Strange how one loss starts calling home all its friends, especially at Christmas time. I start remembering my other classmates who have died–four this year. And then my sister, Jayne who used to be my companion in creating Christmas Eve plays. My dad who loved Christmas more than any other time of the year and always bought way too many presents, probably to compensate for the Christmases he never had. My mom who baked and cooked nonstop through the holidays and passed on the love of lefse. My soul friend, Linda, gone now two years who always brought deviled eggs, Caesar salad and lemon meringue pie to our Christmas Eve parties. Their spirits all come clustering around now, waking up memories, sweet and painful.

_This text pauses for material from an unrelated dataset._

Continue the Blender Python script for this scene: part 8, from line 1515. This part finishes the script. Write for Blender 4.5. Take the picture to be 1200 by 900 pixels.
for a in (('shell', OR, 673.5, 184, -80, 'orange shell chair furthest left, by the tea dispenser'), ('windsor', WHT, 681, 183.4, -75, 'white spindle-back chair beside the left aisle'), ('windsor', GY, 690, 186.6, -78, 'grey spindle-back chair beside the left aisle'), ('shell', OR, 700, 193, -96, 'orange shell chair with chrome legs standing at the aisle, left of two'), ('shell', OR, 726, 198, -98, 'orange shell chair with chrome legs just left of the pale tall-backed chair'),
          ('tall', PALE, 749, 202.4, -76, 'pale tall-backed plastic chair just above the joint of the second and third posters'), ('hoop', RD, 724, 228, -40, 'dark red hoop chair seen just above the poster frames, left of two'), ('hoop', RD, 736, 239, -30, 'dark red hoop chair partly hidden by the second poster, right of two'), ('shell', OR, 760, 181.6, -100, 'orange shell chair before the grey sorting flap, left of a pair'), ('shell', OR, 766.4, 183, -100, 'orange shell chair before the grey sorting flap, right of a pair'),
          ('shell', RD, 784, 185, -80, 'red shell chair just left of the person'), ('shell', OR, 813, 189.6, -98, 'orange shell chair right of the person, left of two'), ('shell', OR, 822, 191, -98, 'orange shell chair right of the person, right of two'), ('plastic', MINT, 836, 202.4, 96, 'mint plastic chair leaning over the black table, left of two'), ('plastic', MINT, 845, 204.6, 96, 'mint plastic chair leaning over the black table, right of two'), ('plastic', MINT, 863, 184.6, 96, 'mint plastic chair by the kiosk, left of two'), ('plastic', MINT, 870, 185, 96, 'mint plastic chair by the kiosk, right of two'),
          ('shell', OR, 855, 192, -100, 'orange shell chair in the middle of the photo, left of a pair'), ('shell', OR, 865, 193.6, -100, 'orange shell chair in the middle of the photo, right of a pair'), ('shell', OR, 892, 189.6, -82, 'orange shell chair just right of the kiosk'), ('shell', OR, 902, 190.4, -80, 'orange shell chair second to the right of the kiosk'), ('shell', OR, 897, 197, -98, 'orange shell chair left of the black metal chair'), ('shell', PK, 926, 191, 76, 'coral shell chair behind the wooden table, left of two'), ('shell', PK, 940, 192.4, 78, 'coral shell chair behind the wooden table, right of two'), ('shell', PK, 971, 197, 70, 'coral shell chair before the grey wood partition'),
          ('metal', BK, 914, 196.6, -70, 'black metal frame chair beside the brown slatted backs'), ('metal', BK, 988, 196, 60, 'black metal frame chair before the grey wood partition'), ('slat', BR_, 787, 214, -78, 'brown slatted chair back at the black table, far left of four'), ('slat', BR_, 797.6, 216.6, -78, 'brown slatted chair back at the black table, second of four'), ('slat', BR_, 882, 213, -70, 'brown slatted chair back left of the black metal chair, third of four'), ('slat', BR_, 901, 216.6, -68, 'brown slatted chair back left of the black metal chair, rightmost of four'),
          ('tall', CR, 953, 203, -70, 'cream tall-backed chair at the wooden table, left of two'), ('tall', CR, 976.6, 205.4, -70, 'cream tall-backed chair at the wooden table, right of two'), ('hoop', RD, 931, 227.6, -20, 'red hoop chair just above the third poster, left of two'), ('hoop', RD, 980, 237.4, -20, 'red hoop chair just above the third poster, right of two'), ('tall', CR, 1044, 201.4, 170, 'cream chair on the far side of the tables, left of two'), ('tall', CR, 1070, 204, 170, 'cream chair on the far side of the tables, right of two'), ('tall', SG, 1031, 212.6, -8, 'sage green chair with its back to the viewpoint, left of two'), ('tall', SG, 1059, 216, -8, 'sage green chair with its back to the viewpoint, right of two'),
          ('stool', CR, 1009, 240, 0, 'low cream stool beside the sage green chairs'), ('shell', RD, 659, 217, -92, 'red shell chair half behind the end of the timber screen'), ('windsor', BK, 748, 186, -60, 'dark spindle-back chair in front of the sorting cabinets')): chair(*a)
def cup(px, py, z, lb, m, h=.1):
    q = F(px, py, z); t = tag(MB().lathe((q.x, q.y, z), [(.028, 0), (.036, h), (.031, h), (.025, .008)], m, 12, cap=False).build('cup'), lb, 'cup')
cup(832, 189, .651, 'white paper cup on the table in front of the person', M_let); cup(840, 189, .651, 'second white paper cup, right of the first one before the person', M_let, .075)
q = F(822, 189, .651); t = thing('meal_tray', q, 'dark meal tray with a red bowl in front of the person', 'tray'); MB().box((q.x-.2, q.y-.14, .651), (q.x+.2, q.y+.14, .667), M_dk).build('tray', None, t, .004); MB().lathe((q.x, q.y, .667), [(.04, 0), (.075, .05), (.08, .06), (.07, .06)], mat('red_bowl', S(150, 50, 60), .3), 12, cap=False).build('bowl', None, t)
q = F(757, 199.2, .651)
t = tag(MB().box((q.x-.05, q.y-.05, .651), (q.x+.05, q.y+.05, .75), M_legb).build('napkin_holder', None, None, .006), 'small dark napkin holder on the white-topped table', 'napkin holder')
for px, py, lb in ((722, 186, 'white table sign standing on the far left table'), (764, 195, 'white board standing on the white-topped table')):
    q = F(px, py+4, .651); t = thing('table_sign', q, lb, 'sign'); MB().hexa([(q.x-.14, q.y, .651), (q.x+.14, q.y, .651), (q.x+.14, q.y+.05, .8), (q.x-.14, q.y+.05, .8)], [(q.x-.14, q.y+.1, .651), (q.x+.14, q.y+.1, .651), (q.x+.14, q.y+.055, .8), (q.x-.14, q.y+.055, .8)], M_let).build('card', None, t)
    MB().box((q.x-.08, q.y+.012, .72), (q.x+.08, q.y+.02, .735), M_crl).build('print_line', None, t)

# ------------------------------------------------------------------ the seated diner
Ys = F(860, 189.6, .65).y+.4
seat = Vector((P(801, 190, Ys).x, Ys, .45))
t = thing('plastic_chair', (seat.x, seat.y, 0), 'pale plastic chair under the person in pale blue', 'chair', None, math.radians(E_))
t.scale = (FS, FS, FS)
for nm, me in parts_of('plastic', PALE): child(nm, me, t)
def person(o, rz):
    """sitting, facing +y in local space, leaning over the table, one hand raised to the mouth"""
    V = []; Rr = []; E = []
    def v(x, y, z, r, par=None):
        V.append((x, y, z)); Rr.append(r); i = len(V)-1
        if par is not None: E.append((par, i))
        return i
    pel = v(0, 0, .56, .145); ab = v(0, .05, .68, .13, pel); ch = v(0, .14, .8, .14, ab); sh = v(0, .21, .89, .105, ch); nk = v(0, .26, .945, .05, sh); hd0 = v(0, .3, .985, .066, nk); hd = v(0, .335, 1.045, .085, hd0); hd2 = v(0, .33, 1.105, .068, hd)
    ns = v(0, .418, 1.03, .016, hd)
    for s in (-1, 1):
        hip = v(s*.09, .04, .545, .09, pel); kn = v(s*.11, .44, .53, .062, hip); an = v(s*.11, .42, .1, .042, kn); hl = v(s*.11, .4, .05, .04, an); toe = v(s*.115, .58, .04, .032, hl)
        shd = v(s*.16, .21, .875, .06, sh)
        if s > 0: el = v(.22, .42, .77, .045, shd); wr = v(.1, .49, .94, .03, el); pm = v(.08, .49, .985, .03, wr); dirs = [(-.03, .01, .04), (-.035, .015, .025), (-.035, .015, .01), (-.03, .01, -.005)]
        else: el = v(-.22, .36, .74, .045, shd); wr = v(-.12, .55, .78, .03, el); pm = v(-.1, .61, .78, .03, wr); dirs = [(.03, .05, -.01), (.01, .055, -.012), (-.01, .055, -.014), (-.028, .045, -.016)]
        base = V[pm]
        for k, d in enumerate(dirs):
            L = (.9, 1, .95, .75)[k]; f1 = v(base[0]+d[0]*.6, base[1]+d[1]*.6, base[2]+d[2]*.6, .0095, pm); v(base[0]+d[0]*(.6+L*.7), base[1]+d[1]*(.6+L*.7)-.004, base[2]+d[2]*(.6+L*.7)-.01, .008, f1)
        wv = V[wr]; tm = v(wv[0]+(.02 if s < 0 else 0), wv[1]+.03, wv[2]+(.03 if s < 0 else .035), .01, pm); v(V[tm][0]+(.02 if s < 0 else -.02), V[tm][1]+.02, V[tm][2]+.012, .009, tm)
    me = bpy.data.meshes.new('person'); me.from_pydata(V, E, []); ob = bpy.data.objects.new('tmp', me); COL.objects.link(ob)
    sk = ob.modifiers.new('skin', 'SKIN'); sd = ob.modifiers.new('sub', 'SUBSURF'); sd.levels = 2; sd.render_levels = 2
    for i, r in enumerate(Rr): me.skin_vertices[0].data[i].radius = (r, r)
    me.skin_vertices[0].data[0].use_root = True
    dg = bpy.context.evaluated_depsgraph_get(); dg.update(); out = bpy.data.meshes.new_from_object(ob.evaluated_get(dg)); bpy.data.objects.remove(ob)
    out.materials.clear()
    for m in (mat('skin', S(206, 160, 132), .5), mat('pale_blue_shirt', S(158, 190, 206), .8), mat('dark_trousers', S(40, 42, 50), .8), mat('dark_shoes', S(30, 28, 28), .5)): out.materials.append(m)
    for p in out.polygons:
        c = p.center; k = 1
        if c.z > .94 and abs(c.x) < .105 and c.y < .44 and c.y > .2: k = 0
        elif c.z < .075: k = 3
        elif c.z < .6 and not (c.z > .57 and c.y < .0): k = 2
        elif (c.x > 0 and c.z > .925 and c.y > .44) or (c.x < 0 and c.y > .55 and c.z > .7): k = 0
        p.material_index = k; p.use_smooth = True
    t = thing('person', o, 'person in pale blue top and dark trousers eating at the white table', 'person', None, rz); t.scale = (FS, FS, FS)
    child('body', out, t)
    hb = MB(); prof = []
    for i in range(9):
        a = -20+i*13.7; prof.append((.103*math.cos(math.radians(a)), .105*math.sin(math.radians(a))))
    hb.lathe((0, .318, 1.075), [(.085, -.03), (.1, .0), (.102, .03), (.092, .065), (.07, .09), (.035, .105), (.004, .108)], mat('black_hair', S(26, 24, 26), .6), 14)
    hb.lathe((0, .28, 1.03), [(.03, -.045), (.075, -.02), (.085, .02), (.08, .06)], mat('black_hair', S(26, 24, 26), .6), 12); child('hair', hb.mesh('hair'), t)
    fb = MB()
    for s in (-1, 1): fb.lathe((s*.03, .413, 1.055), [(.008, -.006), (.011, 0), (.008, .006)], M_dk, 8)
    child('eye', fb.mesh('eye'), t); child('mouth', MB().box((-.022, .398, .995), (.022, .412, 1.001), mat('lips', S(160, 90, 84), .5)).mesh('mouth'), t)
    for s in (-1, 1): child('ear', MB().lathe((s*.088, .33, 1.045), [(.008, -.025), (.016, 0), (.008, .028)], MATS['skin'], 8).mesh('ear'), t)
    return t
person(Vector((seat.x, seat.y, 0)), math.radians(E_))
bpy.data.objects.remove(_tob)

I met so many fellow pilgrims on my Camino who were walking primarily to heal from the pain of loss of a loved one. It’s strange how the Camino calls them to take that walk with grief. One had just lost her mom and flew in from Belize after reading a book about it. Another had lost her husband just two weeks prior, and was urged to join her friends on their trip as a way to help assuage not only her grief, but her guilt. Had she done enough to care for him? One young girl was grieving both her parents, wondering where now “home” would be. I listened to each of them, knowing that grief too. Walking somehow did help. As if the movement forward kept life in front of them as they coped with death. Or was it that when a person is faced with the reality of physical death, the soul feels a need to seek the deeper meaning that pilgrimage often brings? Was it that the walking toward the holy site of Santiago, so renowned for miracles, bring the miracle of relief from the pain. I don’t know. But I know the walking helped. Grief takes many steps, and the Camino can hold the pain and struggle. That is its history and mystery.
My little Camino? To keep letting myself walk with the grief, whenever that unwelcome sister comes to visit my joy. She has things to tell me, teach me, and trust me to hold. Just keep walking.
Rest in peace, Wayne. I miss you. (You really shouldn’t have pulled out those cigars and started smoking at the back of the graduation bus—but then, I remember that, and not a single word of the speeches.)